**What you have to do:** Up to and including the line that contains "C = scene.collection", repeat each line of the data exactly, starting from the first.

+ + + +

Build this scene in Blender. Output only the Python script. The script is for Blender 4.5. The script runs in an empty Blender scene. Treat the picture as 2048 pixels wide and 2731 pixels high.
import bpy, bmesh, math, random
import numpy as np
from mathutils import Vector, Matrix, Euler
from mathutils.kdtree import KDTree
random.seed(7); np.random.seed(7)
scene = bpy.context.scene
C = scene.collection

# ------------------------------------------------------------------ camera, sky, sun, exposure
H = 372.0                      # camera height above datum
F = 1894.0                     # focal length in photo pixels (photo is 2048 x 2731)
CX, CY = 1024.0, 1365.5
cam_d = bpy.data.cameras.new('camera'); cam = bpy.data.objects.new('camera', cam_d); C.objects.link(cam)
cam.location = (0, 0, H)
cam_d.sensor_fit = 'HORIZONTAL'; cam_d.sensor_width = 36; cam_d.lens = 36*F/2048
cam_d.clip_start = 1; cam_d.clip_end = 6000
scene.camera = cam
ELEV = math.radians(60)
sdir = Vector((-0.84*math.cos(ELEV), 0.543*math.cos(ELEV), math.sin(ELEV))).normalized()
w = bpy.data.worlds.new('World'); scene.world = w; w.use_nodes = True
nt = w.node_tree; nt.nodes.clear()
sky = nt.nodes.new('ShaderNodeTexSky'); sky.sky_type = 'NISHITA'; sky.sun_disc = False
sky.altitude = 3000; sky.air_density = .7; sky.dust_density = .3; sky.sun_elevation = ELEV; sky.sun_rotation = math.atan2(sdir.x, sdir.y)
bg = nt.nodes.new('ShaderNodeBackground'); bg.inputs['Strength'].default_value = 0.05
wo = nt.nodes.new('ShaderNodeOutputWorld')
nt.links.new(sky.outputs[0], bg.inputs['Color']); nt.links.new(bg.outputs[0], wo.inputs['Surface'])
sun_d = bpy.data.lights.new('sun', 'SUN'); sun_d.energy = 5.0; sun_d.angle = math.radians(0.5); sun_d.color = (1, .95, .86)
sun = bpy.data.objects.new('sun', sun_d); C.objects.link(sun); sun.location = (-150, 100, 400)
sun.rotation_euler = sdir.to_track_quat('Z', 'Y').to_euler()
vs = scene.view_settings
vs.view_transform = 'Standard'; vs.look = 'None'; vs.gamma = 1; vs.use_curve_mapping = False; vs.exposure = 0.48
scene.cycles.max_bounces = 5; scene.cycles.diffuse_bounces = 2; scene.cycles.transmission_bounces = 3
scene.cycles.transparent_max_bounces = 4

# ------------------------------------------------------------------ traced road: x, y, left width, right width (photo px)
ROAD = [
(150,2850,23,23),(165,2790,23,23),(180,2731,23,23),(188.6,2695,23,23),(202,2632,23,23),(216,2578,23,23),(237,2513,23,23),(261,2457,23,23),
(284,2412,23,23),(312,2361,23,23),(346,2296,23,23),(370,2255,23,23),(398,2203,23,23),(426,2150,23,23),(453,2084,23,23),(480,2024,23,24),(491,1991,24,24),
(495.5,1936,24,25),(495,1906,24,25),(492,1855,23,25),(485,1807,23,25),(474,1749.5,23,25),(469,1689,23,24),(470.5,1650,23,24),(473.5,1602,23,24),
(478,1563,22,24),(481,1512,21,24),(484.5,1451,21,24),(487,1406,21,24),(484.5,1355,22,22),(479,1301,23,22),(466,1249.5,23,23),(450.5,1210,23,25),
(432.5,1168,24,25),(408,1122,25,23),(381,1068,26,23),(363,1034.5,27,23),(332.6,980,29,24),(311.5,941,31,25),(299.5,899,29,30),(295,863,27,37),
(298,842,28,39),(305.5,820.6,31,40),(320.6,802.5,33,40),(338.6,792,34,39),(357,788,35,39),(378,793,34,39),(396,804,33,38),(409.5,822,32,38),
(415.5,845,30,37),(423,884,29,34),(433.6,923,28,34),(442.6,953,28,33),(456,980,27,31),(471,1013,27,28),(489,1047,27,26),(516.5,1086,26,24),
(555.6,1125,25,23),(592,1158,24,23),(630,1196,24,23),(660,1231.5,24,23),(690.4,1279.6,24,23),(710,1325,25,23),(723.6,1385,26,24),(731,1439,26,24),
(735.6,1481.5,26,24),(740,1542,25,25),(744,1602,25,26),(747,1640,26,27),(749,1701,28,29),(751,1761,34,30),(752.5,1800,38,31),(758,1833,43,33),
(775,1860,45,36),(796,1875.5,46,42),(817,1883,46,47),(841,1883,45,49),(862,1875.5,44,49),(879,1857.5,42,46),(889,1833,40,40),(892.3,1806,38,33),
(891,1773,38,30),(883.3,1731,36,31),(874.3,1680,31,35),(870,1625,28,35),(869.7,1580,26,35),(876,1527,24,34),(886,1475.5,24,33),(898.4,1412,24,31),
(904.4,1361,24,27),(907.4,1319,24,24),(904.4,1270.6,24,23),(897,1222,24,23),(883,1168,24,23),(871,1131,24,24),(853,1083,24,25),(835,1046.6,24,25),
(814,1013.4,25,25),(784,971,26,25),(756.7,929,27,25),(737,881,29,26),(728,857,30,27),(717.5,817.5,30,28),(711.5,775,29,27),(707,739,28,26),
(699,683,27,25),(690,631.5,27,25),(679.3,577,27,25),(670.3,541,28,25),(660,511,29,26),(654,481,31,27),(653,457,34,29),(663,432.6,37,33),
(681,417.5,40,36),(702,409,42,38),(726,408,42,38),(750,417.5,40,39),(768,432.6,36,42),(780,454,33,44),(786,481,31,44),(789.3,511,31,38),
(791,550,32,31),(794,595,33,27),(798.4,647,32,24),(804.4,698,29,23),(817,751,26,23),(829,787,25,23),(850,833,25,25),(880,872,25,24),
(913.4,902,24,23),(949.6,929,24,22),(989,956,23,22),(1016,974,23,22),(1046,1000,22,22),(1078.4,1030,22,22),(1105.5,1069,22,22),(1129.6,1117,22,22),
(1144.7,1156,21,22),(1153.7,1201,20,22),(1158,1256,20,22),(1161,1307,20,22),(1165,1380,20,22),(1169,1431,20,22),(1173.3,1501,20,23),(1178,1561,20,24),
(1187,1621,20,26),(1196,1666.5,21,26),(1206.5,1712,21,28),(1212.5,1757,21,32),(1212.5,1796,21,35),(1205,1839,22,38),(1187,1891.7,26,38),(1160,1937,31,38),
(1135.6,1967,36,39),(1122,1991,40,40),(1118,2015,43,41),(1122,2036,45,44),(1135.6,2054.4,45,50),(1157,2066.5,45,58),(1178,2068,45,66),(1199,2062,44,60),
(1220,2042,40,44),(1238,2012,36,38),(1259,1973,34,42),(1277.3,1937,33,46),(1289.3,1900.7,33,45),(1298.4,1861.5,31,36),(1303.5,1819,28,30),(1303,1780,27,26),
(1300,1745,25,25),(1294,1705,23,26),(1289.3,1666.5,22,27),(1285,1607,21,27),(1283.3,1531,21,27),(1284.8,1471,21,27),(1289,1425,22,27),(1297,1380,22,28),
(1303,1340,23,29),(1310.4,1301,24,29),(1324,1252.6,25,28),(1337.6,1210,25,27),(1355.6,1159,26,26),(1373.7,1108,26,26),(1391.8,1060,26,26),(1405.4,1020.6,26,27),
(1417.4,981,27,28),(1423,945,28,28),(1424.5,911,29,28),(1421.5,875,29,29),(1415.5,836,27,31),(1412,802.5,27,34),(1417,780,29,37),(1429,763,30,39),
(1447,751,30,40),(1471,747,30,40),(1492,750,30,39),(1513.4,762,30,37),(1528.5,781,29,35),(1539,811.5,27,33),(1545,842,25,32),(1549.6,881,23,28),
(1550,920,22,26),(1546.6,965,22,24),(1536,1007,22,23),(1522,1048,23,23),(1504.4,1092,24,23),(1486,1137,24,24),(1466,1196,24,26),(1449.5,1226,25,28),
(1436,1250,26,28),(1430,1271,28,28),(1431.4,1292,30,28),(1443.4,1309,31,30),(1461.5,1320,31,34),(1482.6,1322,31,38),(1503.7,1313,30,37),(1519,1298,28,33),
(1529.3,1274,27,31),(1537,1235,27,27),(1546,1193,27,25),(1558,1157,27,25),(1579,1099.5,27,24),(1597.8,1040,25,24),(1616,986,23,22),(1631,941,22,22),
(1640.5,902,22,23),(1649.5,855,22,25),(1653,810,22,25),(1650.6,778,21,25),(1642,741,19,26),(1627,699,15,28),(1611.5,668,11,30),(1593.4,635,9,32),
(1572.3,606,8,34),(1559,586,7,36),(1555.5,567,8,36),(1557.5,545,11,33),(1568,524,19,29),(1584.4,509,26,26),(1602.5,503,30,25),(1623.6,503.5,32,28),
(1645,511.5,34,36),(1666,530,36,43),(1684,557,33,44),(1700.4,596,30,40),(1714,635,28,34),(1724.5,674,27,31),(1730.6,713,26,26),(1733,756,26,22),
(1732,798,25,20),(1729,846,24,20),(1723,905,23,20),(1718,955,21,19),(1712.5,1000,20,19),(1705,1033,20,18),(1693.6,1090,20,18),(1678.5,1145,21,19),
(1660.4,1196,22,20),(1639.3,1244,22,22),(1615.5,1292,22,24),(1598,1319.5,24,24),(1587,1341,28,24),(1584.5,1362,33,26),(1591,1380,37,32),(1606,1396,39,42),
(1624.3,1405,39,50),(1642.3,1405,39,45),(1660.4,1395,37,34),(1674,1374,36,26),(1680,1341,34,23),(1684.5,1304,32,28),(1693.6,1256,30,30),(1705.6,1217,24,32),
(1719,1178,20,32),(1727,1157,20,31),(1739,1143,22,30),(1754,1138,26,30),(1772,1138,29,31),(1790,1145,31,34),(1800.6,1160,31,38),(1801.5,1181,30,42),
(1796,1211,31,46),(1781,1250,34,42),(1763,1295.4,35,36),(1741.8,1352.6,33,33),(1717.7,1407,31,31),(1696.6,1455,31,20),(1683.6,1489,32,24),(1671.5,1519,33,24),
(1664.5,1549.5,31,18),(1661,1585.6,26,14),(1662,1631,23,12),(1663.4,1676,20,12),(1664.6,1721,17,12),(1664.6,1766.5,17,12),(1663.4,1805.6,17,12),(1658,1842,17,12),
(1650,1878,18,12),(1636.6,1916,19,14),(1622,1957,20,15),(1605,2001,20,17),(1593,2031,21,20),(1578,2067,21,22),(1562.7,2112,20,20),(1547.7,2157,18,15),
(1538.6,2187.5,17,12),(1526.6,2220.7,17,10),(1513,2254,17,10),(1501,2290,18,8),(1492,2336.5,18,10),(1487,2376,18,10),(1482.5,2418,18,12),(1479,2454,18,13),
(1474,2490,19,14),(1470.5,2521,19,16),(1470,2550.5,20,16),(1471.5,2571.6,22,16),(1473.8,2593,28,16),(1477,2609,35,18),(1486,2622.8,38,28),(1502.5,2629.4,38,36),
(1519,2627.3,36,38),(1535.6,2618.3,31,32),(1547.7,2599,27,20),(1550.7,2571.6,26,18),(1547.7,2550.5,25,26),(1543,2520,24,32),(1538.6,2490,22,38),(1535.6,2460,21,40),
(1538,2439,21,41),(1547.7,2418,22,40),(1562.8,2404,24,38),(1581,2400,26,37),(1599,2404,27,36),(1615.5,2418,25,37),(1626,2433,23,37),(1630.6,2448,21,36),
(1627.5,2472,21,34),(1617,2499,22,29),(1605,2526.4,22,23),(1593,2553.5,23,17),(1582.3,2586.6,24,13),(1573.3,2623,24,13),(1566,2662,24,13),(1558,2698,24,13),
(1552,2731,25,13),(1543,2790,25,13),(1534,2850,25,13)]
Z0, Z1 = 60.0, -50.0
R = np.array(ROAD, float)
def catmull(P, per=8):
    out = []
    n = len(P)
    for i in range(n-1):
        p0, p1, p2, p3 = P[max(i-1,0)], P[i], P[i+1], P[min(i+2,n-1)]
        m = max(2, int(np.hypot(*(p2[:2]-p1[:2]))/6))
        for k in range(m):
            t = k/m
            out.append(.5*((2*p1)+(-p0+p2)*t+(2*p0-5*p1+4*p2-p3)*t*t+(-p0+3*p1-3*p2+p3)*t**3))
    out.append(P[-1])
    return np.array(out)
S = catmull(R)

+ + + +

**Solution for this problem:**
Build this scene in Blender. Output only the Python script. The script is for Blender 4.5. The script runs in an empty Blender scene. Treat the picture as 2048 pixels wide and 2731 pixels high.
import bpy, bmesh, math, random
import numpy as np
from mathutils import Vector, Matrix, Euler
from mathutils.kdtree import KDTree
random.seed(7); np.random.seed(7)
scene = bpy.context.scene
C = scene.collection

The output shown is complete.